Intuitivamente consciente de su grave ignorancia e incompetencia política, el Presidente criado a los pechos de papá-PSOE (“sin salir nunca de casa, ¿eh? no te vayas a resfriar; aquí calentito y a gusto”) recurre al manual del Partido para casos de emergencia, y a su recomendación invariable del agit prop del dogmatismo neo-izquierdista. Su repertorio semántico nos es bien conocido: paz, libertad, igualdad, laicismo... Conceptos muy respetables, tal vez, pero cuya bondad se disipa ante la manipulación acrítica a las que se ven sometidos por la trivialidad “zapateril”. Consiste ésta en convertirlos en mitemas y vaciarlos de cualquier contenido racional, subjetivarlos en la medida de lo posible, a fin de dirigirlos no a la razón (para evitar el debate) sino a los sentimientos. Si hay que salvar los muebles siempre es posible, en último extremo, acudir a algún manido cliché, que para eso tienen un epítome manual.

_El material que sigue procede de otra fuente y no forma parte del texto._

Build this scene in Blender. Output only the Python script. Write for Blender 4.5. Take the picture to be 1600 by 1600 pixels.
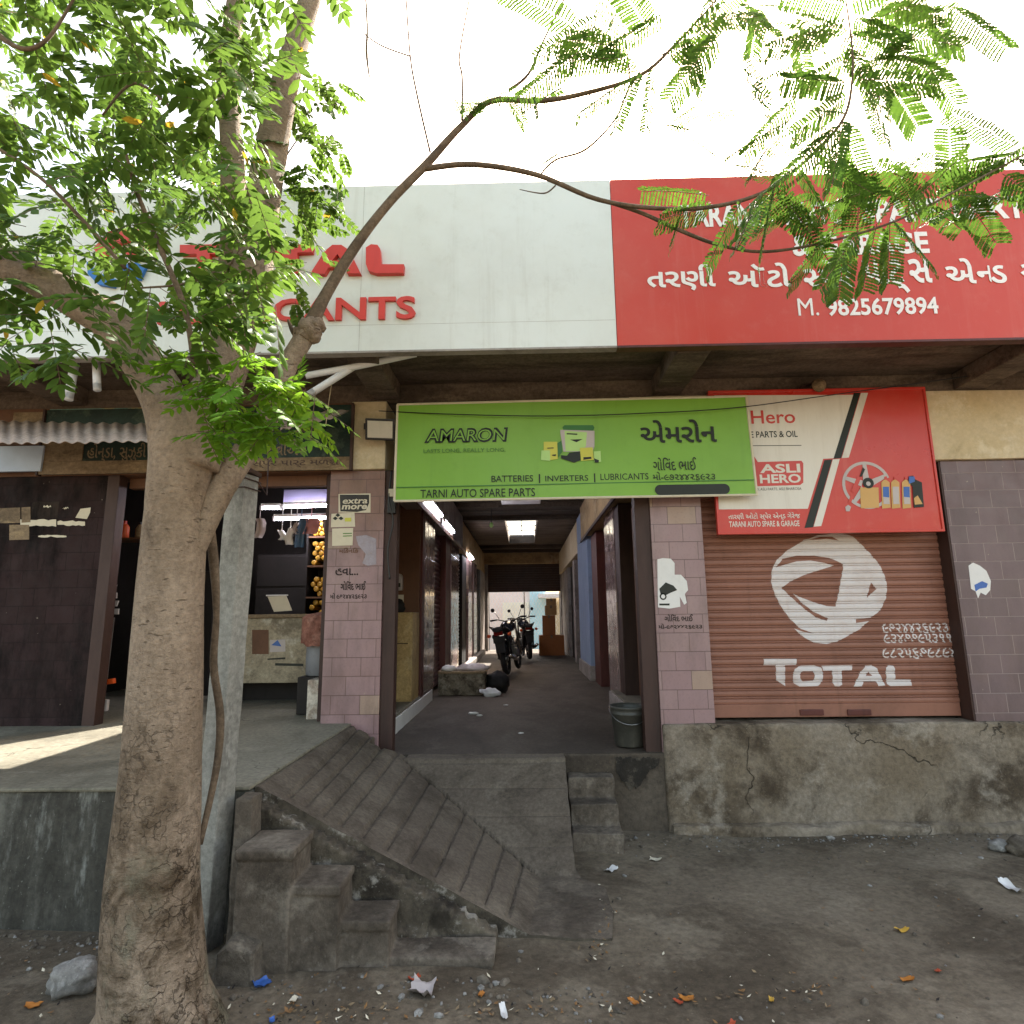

Después del dogmatismo, la demonización de quien se aparta del dogma oficial. Con ellos, los de la derechona, ya no hay por qué comportarse civilizadamente, ya no hay que ser tan buena persona; son "malos", no lo merecen. La confrontación electoral es como un gran mercado en el que hay que diferenciarse del adversario a cualquier costa, con decisiones espectaculares y de extremo impacto mediático, como animados por el soniquete de una ya no tan reciente cancioncilla de moda: “No es lo mismo” (del socialista millonario Alejandro Sanz). El “proceso” constituyó una oportunidad sin paralelo para el cobro de réditos en las urnas.
La cara de Zapatero en las portadas de todos los periódicos el día después de la pantomima etarra del fin de la tregua no deja lugar a dudas. Es la faz misma del sectario a quien la realidad acaba de sacar de su ensueño.